Well, I'm kind of one of those, now.


Smart boards!



Like 'em. Used them in my last job, and now we have them at this job in America.

I believe SMART Board is a trademark, and that there are different kinds, but "smart board" kind of seems to be the general term for these giant tablet computers at the front of the classroom. I hear "interactive white board" also but that seems an oxymoron.

I had to use chalk at a couple of my first jobs. Whoa! Sucky! White boards are a little better, but not much. My shirt sleeves were constantly covered with ink.

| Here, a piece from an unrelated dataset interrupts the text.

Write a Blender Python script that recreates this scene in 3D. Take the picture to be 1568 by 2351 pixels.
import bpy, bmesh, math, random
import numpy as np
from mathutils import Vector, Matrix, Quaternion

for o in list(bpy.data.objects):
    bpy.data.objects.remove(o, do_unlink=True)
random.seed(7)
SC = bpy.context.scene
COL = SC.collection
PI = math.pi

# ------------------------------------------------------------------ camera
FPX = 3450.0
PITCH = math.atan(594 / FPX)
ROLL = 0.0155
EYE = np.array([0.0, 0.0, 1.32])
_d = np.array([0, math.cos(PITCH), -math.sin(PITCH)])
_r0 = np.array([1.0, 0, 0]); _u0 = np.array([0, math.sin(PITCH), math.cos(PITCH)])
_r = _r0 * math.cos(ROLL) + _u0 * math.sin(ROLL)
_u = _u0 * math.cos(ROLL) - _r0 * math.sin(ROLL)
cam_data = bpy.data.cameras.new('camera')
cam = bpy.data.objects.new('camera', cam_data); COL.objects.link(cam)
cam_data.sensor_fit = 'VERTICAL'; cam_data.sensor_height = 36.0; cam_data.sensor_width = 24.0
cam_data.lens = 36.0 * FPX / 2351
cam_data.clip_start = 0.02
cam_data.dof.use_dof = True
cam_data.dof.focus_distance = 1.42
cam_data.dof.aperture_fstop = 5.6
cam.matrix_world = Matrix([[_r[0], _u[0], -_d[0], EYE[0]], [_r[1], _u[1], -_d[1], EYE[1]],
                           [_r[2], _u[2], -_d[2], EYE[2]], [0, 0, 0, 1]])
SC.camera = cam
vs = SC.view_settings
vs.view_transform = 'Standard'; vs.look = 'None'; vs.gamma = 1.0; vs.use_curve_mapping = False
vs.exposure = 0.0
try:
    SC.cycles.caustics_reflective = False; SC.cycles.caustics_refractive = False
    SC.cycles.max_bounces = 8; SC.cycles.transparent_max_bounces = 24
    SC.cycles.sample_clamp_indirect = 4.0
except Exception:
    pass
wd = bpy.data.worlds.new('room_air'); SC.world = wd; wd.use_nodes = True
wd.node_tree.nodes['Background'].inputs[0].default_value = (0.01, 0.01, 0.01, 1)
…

We have smart boards at this job, and they're damn useful. Interactive games on ESL websites, lessons and presentations that I can save and easily recycle, an internet connection to instantly look up or clarify facts, Google images and Google translate to help the students understand words. And videos on YouTube, et al.

What could go wrong?

On Fridays after we finish our tests, we usually watch movies. We are urged to stick with PG or PG-13 movies, of course, even though our students are 18 to 25 year old adults, as they are from the Middle East and might be easily offended.

(Yeah, right.)

I was trying to show something on free-streaming service Crackle, a short webseries about a high-school student who becomes a spy. (Of course violence is okay, but nudity is frowned upon.)

It started to stream, and it even said the name of the spy show at the bottom of the screen,

But some stream got crossed somewhere, and it instead showed another show, a scene where the hero beats up another guy in a sleazy bar in Mexico and takes a French chick back to his hotel room ... and she immediately takes off her top.

General hilarity erupted.


I lamely explained my mistake. The students (only 5 of them, we have very small classes) wanted to watch the rest of it, but I turned it off and found something more innocent.

There are stories about guys losing their job here for showing porno to the students, but the stories are vague and change with the teller, gaining "urban myth" status. It would seem one teacher was actually fired for showing the students ads for prostitutes on Craigslist when they asked about them.



But anyway. This happened a couple months ago now, and I still have my job, so it will remain just a wacky story, I guess. The students won't rat on me, because I'm the only teacher who routinely shows violent action movies, and they don't want to have to watch any more Pixar movies or National Geographic documentaries.

Repeated attempts to find the actual video with the naked chick in it have failed. Because it looked like a good movie.